A few notes that save real grief:

Your files live in a tree of nested folders, and cd is how you walk it. Here's a small one, with pwd showing where you'd be standing if you cd'd into my-app:

   /                         ← the top ("root")
   └── Users/
       └── mini/             ← your home folder (the ~ shortcut)
           └── projects/
               ├── my-app/   ← cd here →  pwd shows /Users/mini/projects/my-app
               │   ├── src/
               │   └── notes.txt
               └── old-app/
  • cd is how you move around. Combined with pwd and ls, it's 80% of what you'll ever do. You move into the right folder, look around, then run something.

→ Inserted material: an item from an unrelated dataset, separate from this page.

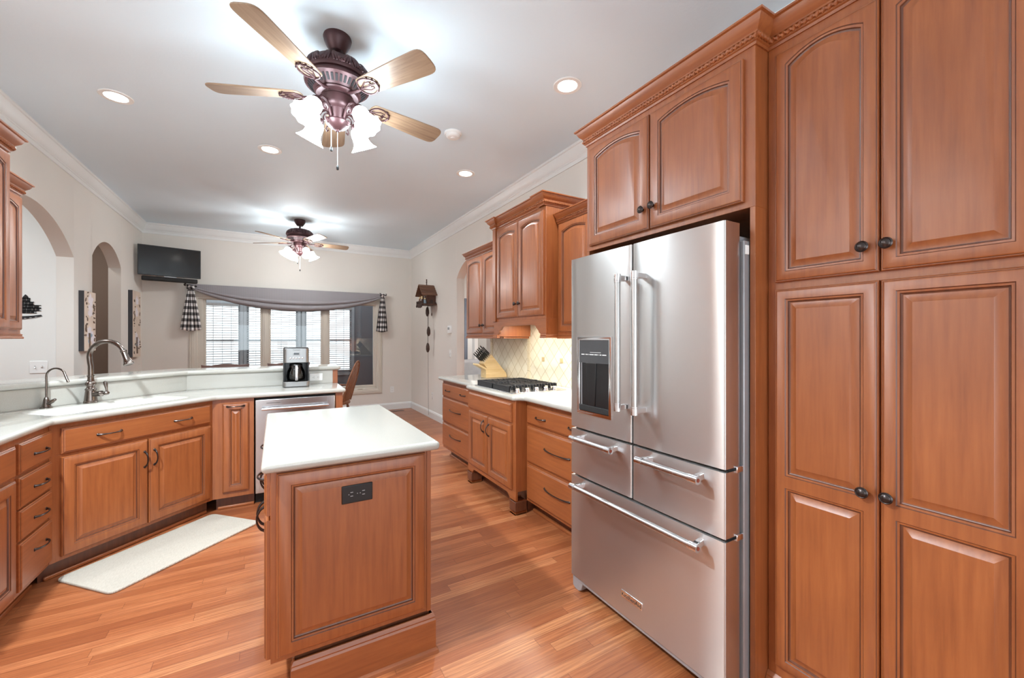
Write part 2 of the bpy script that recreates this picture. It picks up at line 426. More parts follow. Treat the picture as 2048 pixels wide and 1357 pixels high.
def slab(name, polys, z0, z1, mat, parent=None, bev=0.0):
    """flat slab from outlines (first outer, then holes) with rounded edges"""
    cu = bpy.data.curves.new(name, 'CURVE'); cu.dimensions = '2D'; cu.fill_mode = 'BOTH'
    for poly in polys:
        sp = cu.splines.new('POLY'); sp.points.add(len(poly)-1); sp.use_cyclic_u = True
        for p, q in zip(sp.points, poly): p.co = (q[0], q[1], 0, 1)
    h = (z1 - z0)/2; cu.extrude = max(0.0001, h - bev); cu.bevel_depth = bev; cu.bevel_resolution = 4; cu.offset = -bev
    tmp = bpy.data.objects.new('tmp', cu); COL.objects.link(tmp)
    dg = bpy.context.evaluated_depsgraph_get(); dg.update()
    me = bpy.data.meshes.new_from_object(tmp.evaluated_get(dg)); me.name = name
    bpy.data.objects.remove(tmp); bpy.data.curves.remove(cu)
    bm = bmesh.new(); bm.from_mesh(me); bmesh.ops.remove_doubles(bm, verts=bm.verts, dist=1e-5)
    bmesh.ops.recalc_face_normals(bm, faces=bm.faces)
    for v in bm.verts: v.co.z += (z0+z1)/2
    bm.to_mesh(me); bm.free()
    me.polygons.foreach_set('use_smooth', [True]*len(me.polygons)); me.set_sharp_from_angle(angle=radians(40))
    me.materials.clear(); me.materials.append(M[mat])
    o = bpy.data.objects.new(name, me); COL.objects.link(o)
    if parent: o.parent = parent
    return o
def rounded(poly, rs, n=6):
    out = []; k = len(poly)
    for i in range(k):
        p = Vector(poly[i]).to_2d(); a = Vector(poly[i-1]).to_2d(); b = Vector(poly[(i+1) % k]).to_2d()
        r = rs[i] if isinstance(rs, (list, tuple)) else rs
        if r <= 0: out.append(tuple(p)); continue
        da = (a-p).normalized(); db = (b-p).normalized()
        th = math.acos(max(-1, min(1, da.dot(db)))); tl = r / tan(th/2)
        tl = min(tl, (a-p).length*0.45, (b-p).length*0.45)
        for j in range(n+1):
            t = j/n; q = (p+da*tl)*(1-t)**2 + p*2*t*(1-t) + (p+db*tl)*t**2; out.append(tuple(q))
    return out
def text_mb(txt, size, depth=0.0006, align='CENTER', spacing=1.0):
    cu = bpy.data.curves.new('txt', 'FONT'); cu.body = txt; cu.size = size; cu.extrude = depth; cu.align_x = align; cu.align_y = 'CENTER'; cu.space_character = spacing
    cu.resolution_u = 2
    tmp = bpy.data.objects.new('tmp', cu); COL.objects.link(tmp)
    dg = bpy.context.evaluated_depsgraph_get(); dg.update()
    me = bpy.data.meshes.new_from_object(tmp.evaluated_get(dg))
    mb = MB(); mb.add([tuple(v.co) for v in me.vertices], [tuple(p.vertices) for p in me.polygons])
    bpy.data.objects.remove(tmp); bpy.data.curves.remove(cu); bpy.data.meshes.remove(me)
    return mb
# ------------------------------------------------------------------ room shell
XL, XR, YB, YF, ZC, TH = -1.67, 2.315, 7.9, -2.6, 3.05, 0.12
def opening_wall(s0, s1, ops, th=TH, H=ZC, N=26):
    """wall in the x-z plane facing -y; ops: (sa, sb, zb, zspring, zapex)"""
    mb = MB(); br = {s0, s1}
    def top(o, s):
        c = (o[0]+o[1])/2; h = (o[1]-o[0])/2; r = o[4]-o[3]
        if r < 1e-6: return o[3]
        R = (h*h + r*r)/(2*r)                                           # segmental arch
        return o[4] - (R - sqrt(max(0, R*R - (s-c)**2)))
    for o in ops:
        br |= {o[0], o[1]}
        if o[4] > o[3]:
            for k in range(1, N): br.add((o[0]+o[1])/2 - (o[1]-o[0])/2*cos(pi*k/N))
    br = sorted(br)
    def quad(a, b, c, d): mb.add([a, b, c, d], [(0, 1, 2, 3)])
    for a, b in zip(br[:-1], br[1:]):
        op = next((o for o in ops if o[0]-1e-9 <= a and b <= o[1]+1e-9), None)
        if not op:
            for y in (0, th): quad((a,y,0),(b,y,0),(b,y,H),(a,y,H))
        else:
            ta, tb = top(op, a), top(op, b)
            for y in (0, th):
                quad((a,y,ta),(b,y,tb),(b,y,H),(a,y,H))
                if op[2] > 0: quad((a,y,0),(b,y,0),(b,y,op[2]),(a,y,op[2]))
            quad((a,0,ta),(b,0,tb),(b,th,tb),(a,th,ta))
            if op[2] > 0: quad((a,0,op[2]),(b,0,op[2]),(b,th,op[2]),(a,th,op[2]))
    for o in ops:
        for s in o[:2]: quad((s,0,o[2]),(s,th,o[2]),(s,th,o[3]),(s,0,o[3]))
    quad((s0,0,H),(s1,0,H),(s1,th,H),(s0,th,H)); quad((s0,0,0),(s0,th,0),(s0,th,H),(s0,0,H)); quad((s1,0,0),(s1,th,0),(s1,th,H),(s1,0,H))
    return mb
def wallobj(name, mb, mat, loc, rz):
    o = mb.build(name, mat, None, ang=20); o.location = loc; o.rotation_euler = (0, 0, radians(rz)); return struct(o)
wallobj('wall_left', opening_wall(YF, YB+TH, [(3.92, 5.543, 0, 2.137, 2.475), (6.005, 6.955, 0, 2.240, 2.465)]), 'wall', (XL, 0, 0), 90)
wallobj('wall_right', opening_wall(-YB-TH, -YF, [(-5.60, -4.63, 0, 2.235, 2.46)]), 'wall', (XR, 0, 0), -90)
wallobj('wall_back', opening_wall(XL, XR, [(-0.99, 1.625, 0.43, 2.0, 2.0)]), 'wall', (0, YB, 0), 0)
wallobj('wall_front', opening_wall(-XR-TH, -XL+TH, [(-2.0, 1.2, 0.08, 2.35, 2.35)]), 'wall', (0, YF, 0), 180)
struct(MB().box(-5.4, 6.6, YF-0.2, 11.2, -0.12, 0).build('floor', 'floor'))
struct(MB().box(XL-TH, XR+TH, YF-TH, YB+TH, ZC, ZC+0.1).build('ceiling', 'ceiling'))
# dining room and hall behind the arches of the left wall
struct(MB().box(-5.4, XL-TH, 5.547, 5.667, 0, ZC).build('wall_dining', 'wall_white'))
struct(MB().box(-5.4, -5.3, 1.0, 5.547, 0, ZC).build('wall_dining_far', 'wall_white'))
struct(MB().box(-5.4, XL-TH, 0.9, 1.0, 0, ZC).build('wall_dining_near', 'wall_white'))
struct(MB().box(-5.4, XL-TH, 0.9, 8.02, ZC, ZC+0.1).build('ceiling_dining', 'ceiling'))
struct(MB().box(-2.9, -2.8, 5.667, 8.02, 0, ZC).build('wall_hall', 'taupe'))
struct(MB().box(-2.8, XL-TH, 7.92, 8.02, 0, ZC).build('wall_hall_end', 'taupe'))
# living room behind the arch of the right wall
struct(MB().box(6.5, 6.6, 2.5, 9.6, 0, ZC).build('wall_living_far', 'wall_white'))
struct(opening_wall(XR+TH, 6.5, [(3.70, 4.17, 0, 2.05, 2.05)]).xf(Matrix.Translation((0, 9.0, 0))).build('wall_living', 'wall_white', ang=20))
struct(MB().box(XR+TH, 6.5, 10.4, 10.5, 0, ZC).build('wall_living_passage', 'wall'))
struct(MB().box(XR+TH, 6.5, 2.4, 2.5, 0, ZC).build('wall_living_near', 'wall_white'))
struct(MB().box(XR+TH, 6.6, 2.4, 10.5, ZC, ZC+0.1).build('ceiling_living', 'ceiling'))
mb = MB()
for x in (3.61, 4.17): mb.box(x, x+0.09, 8.975, 9.0, 0, 2.05)
mb.box(3.61, 4.26, 8.975, 9.0, 2.05, 2.14)
struct(mb.build('trim_living_door', 'trim', bevel=0.004))
# crown mouldings, baseboards
CR = [(0, -0.150), (0.010, -0.150), (0.012, -0.118), (0.018, -0.112), (0.018, -0.104), (0.024, -0.098), (0.040, -0.070), (0.052, -0.036), (0.056, -0.024), (0.064, -0.020), (0.066, -0.006), (0.066, 0)]
CR = [(o, ZC+z) for o, z in CR]
struct(sweep(MB(), [(XL, YF), (XL, YB), (XR, YB), (XR, YF)], CR).build('trim_crown', 'trim', ang=25))
BB = [(0, 0), (0.016, 0), (0.016, 0.098), (0.012, 0.104), (0.012, 0.110), (0.006, 0.122), (0, 0.128)]
struct(sweep(MB(), [(XL, 6.955), (XL, YB), (XR, YB), (XR, 5.60)], BB).build('baseboard_back', 'trim', ang=25))
struct(sweep(MB(), [(XL, 5.547), (XL, 6.005)], BB).build('baseboard_left', 'trim', ang=25))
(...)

  • Paths can be relative or absolute. cd projects is relative to where you are; cd /Users/mini/projects is the full address from the top.
  • rm is permanent. There is no Recycle Bin or Trash on the command line. When you rm a file, it's gone — no "are you sure?", no undo. Be especially careful with rm -rf, which deletes a folder and everything inside it without asking. If you're ever unsure what a rm command will delete, don't run it. Ask the AI to explain it first.